The Monroe-Pinkney Treaty

Giving Peace a Chance

In the first few years of the 19th century, the great powers of Europe raged against each other during the Napoleonic Wars. Great Britain, the nominal head of the many coalitions warring against the French Empire, simply could not defeat Napoleon Bonaparte in battle and so relied on its naval power to limit his authority.  

A navy needs ships, however, and ships need crews, and Britain was running out of people who willing to volunteer for the life of a seaman. Instead, they turned to impressment, essentially a crude draft, of criminals, debtors, and merchant seamen, including American seamen. The practice of impressing Americans began early in the European Revolutionary Wars of the 1790’s when Britain imagined a swift victory and American anger was easily placated. Great Britain also justified it by arguing that many of the crews they captured were British subjects that defected to American ships. While there was limited truth in this statement, the early victory failed to pan out, and the practice became a major sticking point in Anglo-American relations. 

Former Continental Army officer James Monroe experienced a successful career in both state and national politics as an ally of fellow Virginians Thomas Jefferson and James Madison. He also helped negotiate the Louisiana Purchase, making him one of Jefferson's most reliable diplomats. Wikipedia Commons

British and American diplomats had been temporarily able to resolve the issue with the 1795 ratification of the Jay Treaty, which failed to completely end the practice, but did convince the British to pay for damages to American shipping. But that treaty only remained in effect for 10 years, and so in the December of 1806, Minister to England James Monroe and diplomat William Pinkney met with their British counterpart to renew the earlier pact, and finally resolve to permanently cease impressment of American citizens by the Royal Navy. 

Their attempts were not a stellar success. They succeeded in obtaining a concession to renew the Jay Treaty, which likely included the same monetary settlements as the last agreement, but Britain was more desperate than ever to stop Bonaparte. Napoleon at the end of 1806 was at the absolute height of his power, having decisively crushed the Russian, Austrian and Prussian armies at Austerlitz (1805), Jena (1806), and Auerstedt (1806). Britain had absolutely no intention of sacrificing a potential source of manpower when this titanic threat loomed over their head, and so the two sides once again failed to come to an agreement on the issue.  
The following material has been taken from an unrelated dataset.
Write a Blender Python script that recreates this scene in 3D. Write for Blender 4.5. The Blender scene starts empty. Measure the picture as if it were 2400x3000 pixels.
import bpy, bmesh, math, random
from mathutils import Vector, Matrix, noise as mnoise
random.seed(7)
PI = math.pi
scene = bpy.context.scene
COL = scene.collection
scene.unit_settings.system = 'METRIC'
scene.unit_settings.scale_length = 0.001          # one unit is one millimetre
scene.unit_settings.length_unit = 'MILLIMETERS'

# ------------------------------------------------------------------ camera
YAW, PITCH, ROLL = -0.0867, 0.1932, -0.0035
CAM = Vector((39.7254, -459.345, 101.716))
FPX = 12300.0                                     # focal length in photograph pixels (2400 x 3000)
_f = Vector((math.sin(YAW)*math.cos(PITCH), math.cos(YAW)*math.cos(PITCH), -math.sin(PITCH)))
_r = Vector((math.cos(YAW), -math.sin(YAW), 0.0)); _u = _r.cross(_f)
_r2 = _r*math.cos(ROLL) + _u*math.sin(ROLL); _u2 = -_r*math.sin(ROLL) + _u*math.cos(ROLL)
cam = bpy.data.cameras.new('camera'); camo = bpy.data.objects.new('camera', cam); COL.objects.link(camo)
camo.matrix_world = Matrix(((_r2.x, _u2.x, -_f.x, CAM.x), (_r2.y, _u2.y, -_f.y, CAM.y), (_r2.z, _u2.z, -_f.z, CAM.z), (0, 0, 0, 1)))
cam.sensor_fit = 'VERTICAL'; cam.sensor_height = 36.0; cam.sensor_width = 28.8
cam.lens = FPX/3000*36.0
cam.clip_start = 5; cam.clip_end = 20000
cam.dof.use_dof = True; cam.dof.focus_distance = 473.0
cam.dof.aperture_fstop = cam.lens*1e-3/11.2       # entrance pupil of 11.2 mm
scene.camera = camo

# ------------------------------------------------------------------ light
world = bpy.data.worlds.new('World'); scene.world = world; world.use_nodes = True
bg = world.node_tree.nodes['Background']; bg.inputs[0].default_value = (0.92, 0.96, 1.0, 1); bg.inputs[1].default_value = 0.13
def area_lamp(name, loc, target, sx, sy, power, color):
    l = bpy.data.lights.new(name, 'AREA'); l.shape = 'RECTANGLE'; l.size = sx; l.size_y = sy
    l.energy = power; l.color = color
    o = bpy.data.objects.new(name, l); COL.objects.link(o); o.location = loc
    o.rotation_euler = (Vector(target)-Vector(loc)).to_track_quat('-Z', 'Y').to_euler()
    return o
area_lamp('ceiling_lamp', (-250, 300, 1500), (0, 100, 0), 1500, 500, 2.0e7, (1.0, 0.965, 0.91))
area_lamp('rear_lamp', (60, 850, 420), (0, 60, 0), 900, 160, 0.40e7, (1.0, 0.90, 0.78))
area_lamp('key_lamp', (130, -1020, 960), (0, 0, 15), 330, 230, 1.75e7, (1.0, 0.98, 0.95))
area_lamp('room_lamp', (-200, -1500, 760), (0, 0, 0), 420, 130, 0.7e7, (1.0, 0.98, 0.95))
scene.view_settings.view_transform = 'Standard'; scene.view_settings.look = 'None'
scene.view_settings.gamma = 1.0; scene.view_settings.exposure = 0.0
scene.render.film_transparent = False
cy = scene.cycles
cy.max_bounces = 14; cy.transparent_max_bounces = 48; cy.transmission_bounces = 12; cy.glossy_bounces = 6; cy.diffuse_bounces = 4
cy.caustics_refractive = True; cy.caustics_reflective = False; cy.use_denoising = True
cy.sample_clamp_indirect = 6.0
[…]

Compounding matters was the fact that the President currently occupying the White House, Thomas Jefferson, was generally predisposed towards anti-British policies. Jefferson and his party, the Democratic-Republicans, never particularly favored the original Jay Treaty precisely because it failed to put an end to impressment, as well as favoring the potential for the French Revolution to abolish all the old monarchies of Europe. Bonaparte’s coronation as Emperor put an end to that fantasy, but Jefferson still felt he had no obligation to save Britain from defeat. Furthermore, after occupying Prussia, Napoleon issued his famous Berlin decree which announced a complete blockade of the British Isles from trade, and Jefferson felt he had no reason to cross Napoleon by maintaining a special trade relationship with his opponents. Jefferson also needed to stay on Napoleon’s good side if he were to ever acquire Florida for the United States, still controlled by French ally Spain.  

Without the support of the President or any other prominent members of his party, the Monroe-Pinkney Treaty had no chance of ratification in the Senate and so fell by the wayside. Months after the treaty was rejected, the British ship HMS Leopard fired upon and boarded the American frigate USS Chesapeake in search of deserters from the Royal Navy. The incident was an outrage in America, and very nearly sparked a war between the two nations. They did not come to blows just yet, but the fallout from the affair did lead to the passing of the 1807 Embargo Act against both Britain and France, and contributed to the air of tension that eventually led to the War of 1812.